### WORK REQUIRED:
Each line containing the word "Blender" must be collected.

### MATERIALS PROVIDED:
[BEGIN]

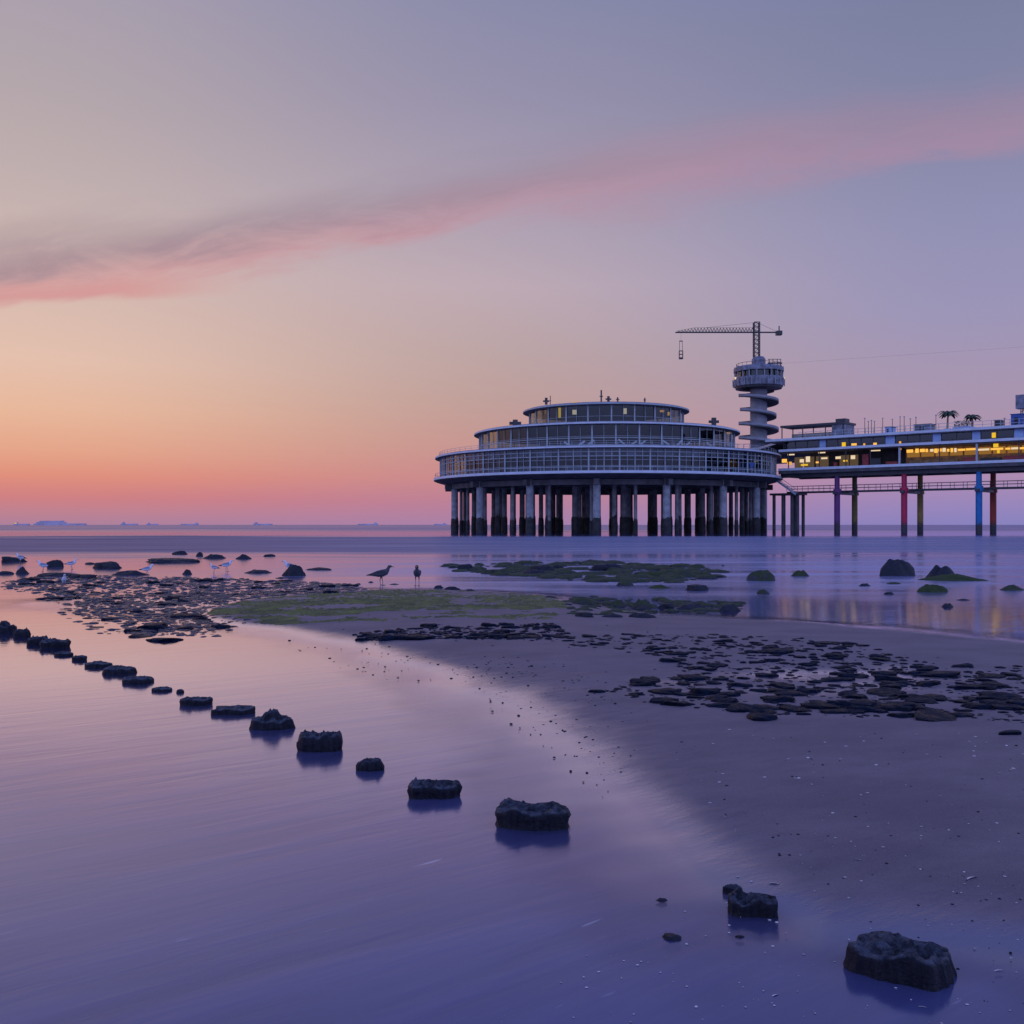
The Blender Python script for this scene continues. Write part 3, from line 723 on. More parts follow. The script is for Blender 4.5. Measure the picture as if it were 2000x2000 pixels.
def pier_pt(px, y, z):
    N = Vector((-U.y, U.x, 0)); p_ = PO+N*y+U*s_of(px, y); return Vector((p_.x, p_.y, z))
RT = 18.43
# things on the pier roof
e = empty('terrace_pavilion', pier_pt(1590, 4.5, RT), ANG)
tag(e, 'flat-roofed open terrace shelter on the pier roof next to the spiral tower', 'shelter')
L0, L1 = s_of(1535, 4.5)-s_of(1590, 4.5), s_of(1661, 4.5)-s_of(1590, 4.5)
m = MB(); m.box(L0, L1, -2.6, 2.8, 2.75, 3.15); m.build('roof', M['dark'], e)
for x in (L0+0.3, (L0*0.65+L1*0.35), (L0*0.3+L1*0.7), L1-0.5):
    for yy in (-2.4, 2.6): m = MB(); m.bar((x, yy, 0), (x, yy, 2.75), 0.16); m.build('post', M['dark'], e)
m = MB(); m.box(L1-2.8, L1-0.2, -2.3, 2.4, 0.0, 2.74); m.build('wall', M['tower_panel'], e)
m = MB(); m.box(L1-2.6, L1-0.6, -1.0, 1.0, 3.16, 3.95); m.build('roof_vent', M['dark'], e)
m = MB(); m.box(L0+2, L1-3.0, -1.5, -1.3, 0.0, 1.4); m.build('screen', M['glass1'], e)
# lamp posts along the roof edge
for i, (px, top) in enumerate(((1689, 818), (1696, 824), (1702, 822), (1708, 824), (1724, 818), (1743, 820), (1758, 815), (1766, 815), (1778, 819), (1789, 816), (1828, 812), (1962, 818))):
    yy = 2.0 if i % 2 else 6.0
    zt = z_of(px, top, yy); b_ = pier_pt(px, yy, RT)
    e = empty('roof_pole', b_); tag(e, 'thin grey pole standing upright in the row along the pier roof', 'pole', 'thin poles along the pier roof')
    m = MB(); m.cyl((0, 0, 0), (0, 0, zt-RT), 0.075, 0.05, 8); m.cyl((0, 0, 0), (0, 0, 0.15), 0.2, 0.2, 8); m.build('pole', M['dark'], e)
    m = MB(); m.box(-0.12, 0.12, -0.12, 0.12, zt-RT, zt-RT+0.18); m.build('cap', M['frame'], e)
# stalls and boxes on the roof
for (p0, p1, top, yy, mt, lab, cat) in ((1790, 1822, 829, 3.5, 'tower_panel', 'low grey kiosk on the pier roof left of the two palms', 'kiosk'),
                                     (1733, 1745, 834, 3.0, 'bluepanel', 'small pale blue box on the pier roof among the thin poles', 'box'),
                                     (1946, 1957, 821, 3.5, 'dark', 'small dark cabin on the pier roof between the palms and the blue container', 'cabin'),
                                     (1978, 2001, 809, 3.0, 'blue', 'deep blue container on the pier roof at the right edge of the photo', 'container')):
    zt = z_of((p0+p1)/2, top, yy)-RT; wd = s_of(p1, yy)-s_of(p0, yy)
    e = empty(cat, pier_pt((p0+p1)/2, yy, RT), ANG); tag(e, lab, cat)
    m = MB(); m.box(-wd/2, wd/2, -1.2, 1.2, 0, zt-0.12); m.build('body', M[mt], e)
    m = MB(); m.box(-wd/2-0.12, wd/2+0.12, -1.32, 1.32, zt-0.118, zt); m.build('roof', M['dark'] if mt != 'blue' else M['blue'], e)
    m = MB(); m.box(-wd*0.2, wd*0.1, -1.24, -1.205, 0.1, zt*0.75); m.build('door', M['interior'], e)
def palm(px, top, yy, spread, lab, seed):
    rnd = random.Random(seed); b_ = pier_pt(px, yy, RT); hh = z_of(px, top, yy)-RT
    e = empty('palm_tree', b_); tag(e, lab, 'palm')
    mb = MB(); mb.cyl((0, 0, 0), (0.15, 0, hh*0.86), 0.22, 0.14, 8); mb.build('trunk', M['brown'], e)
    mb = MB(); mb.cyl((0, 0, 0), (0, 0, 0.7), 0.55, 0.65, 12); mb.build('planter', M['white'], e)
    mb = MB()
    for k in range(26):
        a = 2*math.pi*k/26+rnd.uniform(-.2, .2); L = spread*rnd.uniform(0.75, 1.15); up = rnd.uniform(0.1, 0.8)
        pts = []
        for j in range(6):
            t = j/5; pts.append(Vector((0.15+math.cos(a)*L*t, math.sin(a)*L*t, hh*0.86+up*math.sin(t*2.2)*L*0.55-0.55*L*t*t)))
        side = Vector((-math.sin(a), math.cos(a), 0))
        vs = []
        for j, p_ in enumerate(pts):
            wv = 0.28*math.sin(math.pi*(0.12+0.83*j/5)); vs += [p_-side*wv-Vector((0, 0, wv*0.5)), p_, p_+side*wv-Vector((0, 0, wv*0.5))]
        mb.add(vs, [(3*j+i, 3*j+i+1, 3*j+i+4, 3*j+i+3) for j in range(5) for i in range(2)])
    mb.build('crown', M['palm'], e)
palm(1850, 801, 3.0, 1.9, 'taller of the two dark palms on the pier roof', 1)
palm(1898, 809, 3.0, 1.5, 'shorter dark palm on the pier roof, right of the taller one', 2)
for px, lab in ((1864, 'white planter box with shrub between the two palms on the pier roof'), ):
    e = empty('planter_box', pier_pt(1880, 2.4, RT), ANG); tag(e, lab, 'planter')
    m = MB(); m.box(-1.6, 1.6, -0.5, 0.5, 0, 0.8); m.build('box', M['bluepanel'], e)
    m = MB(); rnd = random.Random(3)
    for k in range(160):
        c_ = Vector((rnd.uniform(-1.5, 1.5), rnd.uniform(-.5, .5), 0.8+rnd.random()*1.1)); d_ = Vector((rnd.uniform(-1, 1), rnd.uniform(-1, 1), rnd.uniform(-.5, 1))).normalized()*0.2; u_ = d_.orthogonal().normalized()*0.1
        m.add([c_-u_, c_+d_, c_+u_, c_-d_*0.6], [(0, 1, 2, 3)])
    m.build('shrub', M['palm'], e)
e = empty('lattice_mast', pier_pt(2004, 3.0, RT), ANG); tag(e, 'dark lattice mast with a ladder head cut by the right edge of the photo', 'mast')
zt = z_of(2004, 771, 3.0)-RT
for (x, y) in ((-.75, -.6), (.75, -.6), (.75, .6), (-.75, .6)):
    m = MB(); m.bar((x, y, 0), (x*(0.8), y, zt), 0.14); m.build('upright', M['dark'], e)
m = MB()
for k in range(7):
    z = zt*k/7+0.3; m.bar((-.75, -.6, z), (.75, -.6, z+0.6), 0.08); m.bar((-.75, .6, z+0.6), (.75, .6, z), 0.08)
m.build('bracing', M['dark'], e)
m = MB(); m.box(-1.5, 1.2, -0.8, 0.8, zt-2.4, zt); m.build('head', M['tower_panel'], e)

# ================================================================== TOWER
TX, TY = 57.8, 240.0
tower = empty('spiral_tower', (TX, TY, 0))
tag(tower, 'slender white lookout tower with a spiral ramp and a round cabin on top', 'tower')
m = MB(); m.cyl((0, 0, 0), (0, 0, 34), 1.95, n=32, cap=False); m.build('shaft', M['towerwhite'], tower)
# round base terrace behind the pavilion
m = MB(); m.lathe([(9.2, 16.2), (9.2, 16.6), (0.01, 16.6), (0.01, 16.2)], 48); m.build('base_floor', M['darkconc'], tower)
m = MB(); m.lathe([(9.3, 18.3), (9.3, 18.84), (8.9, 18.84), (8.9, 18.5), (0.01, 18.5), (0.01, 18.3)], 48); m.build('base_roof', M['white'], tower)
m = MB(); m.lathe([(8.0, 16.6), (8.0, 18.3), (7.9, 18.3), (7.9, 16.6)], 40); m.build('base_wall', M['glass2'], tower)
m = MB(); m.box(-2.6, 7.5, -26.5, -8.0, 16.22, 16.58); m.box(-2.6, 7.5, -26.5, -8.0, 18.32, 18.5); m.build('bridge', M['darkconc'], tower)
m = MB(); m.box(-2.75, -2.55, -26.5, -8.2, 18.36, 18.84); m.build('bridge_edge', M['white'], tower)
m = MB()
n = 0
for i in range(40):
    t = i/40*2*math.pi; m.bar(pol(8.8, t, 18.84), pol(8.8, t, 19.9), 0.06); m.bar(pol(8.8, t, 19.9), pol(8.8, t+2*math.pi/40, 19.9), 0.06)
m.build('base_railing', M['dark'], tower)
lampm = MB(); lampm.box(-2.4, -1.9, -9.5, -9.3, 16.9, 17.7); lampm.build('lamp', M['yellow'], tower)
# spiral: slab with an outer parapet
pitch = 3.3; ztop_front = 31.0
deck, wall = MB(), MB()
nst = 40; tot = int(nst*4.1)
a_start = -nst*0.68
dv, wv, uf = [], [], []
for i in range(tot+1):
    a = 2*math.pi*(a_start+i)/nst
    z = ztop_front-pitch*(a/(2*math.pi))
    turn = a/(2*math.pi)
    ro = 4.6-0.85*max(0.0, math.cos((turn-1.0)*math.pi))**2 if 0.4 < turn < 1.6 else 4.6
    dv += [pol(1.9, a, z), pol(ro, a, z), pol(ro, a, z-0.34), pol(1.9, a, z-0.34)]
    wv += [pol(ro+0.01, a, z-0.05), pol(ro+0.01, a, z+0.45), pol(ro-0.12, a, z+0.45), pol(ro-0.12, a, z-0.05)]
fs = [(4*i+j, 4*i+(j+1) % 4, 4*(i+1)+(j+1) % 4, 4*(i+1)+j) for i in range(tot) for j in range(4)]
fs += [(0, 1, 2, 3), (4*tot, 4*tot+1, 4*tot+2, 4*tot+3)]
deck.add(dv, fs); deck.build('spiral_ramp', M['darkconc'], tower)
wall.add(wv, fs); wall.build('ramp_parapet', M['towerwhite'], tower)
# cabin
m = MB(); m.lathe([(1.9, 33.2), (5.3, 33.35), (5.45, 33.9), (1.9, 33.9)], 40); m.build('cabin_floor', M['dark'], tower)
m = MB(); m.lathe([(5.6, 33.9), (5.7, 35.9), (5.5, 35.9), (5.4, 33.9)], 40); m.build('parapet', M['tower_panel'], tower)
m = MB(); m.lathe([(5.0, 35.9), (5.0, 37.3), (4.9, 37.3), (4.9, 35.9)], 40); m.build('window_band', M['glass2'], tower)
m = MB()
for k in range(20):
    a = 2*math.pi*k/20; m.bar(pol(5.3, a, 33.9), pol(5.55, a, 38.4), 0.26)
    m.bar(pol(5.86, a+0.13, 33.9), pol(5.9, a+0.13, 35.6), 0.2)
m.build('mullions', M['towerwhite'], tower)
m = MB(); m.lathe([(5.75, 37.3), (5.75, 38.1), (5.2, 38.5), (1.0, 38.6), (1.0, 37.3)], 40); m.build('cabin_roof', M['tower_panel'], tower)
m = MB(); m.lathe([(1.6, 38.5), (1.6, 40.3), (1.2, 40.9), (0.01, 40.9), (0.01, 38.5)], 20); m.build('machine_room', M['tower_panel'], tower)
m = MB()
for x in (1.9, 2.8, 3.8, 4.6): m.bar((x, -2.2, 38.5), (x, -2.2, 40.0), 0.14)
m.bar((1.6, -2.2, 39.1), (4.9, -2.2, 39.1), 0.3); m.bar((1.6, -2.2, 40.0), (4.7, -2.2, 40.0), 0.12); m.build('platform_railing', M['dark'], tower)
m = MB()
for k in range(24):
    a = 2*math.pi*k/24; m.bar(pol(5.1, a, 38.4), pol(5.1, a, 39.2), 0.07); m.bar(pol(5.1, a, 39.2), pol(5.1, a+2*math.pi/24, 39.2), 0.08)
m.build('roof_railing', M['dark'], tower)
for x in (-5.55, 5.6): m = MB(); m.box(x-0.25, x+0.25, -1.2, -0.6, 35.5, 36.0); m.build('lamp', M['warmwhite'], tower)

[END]
[BEGIN]

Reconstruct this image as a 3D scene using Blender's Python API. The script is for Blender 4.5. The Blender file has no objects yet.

[END]

### CORRECT RESULT:
The Blender Python script for this scene continues. Write part 3, from line 723 on. More parts follow. The script is for Blender 4.5. Measure the picture as if it were 2000x2000 pixels.
Reconstruct this image as a 3D scene using Blender's Python API. The script is for Blender 4.5. The Blender file has no objects yet.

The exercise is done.